**Task**
Print the whole listing exactly.

**Given material**
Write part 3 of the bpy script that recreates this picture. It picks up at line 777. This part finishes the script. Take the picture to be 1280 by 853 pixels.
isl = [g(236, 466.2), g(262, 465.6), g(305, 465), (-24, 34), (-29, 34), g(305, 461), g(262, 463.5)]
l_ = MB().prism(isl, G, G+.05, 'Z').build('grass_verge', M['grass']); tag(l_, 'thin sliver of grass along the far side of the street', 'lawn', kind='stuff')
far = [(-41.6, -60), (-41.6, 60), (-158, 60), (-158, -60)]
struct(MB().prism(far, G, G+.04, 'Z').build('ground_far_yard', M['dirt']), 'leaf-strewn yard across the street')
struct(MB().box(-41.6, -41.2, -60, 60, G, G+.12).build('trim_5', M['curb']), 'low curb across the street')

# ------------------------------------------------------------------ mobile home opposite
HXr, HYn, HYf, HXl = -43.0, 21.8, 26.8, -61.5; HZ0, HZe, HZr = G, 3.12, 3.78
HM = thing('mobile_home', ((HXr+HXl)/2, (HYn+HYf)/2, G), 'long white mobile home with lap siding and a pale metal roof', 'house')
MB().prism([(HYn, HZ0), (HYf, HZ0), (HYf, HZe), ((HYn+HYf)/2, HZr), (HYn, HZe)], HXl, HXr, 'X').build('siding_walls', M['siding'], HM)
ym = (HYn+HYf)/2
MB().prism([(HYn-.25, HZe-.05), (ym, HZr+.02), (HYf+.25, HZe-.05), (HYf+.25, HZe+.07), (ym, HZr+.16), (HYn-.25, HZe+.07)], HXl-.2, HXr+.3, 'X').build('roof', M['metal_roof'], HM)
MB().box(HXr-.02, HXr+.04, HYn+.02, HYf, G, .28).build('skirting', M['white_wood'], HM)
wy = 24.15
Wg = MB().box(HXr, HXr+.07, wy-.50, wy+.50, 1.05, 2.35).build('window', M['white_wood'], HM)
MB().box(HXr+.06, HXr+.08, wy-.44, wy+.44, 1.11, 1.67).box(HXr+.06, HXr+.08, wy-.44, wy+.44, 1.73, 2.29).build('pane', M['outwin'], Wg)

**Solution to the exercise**
Write part 3 of the bpy script that recreates this picture. It picks up at line 777. This part finishes the script. Take the picture to be 1280 by 853 pixels.
isl = [g(236, 466.2), g(262, 465.6), g(305, 465), (-24, 34), (-29, 34), g(305, 461), g(262, 463.5)]
l_ = MB().prism(isl, G, G+.05, 'Z').build('grass_verge', M['grass']); tag(l_, 'thin sliver of grass along the far side of the street', 'lawn', kind='stuff')
far = [(-41.6, -60), (-41.6, 60), (-158, 60), (-158, -60)]
struct(MB().prism(far, G, G+.04, 'Z').build('ground_far_yard', M['dirt']), 'leaf-strewn yard across the street')
struct(MB().box(-41.6, -41.2, -60, 60, G, G+.12).build('trim_5', M['curb']), 'low curb across the street')

# ------------------------------------------------------------------ mobile home opposite
HXr, HYn, HYf, HXl = -43.0, 21.8, 26.8, -61.5; HZ0, HZe, HZr = G, 3.12, 3.78
HM = thing('mobile_home', ((HXr+HXl)/2, (HYn+HYf)/2, G), 'long white mobile home with lap siding and a pale metal roof', 'house')
MB().prism([(HYn, HZ0), (HYf, HZ0), (HYf, HZe), ((HYn+HYf)/2, HZr), (HYn, HZe)], HXl, HXr, 'X').build('siding_walls', M['siding'], HM)
ym = (HYn+HYf)/2
MB().prism([(HYn-.25, HZe-.05), (ym, HZr+.02), (HYf+.25, HZe-.05), (HYf+.25, HZe+.07), (ym, HZr+.16), (HYn-.25, HZe+.07)], HXl-.2, HXr+.3, 'X').build('roof', M['metal_roof'], HM)
MB().box(HXr-.02, HXr+.04, HYn+.02, HYf, G, .28).build('skirting', M['white_wood'], HM)
wy = 24.15
Wg = MB().box(HXr, HXr+.07, wy-.50, wy+.50, 1.05, 2.35).build('window', M['white_wood'], HM)
MB().box(HXr+.06, HXr+.08, wy-.44, wy+.44, 1.11, 1.67).box(HXr+.06, HXr+.08, wy-.44, wy+.44, 1.73, 2.29).build('pane', M['outwin'], Wg)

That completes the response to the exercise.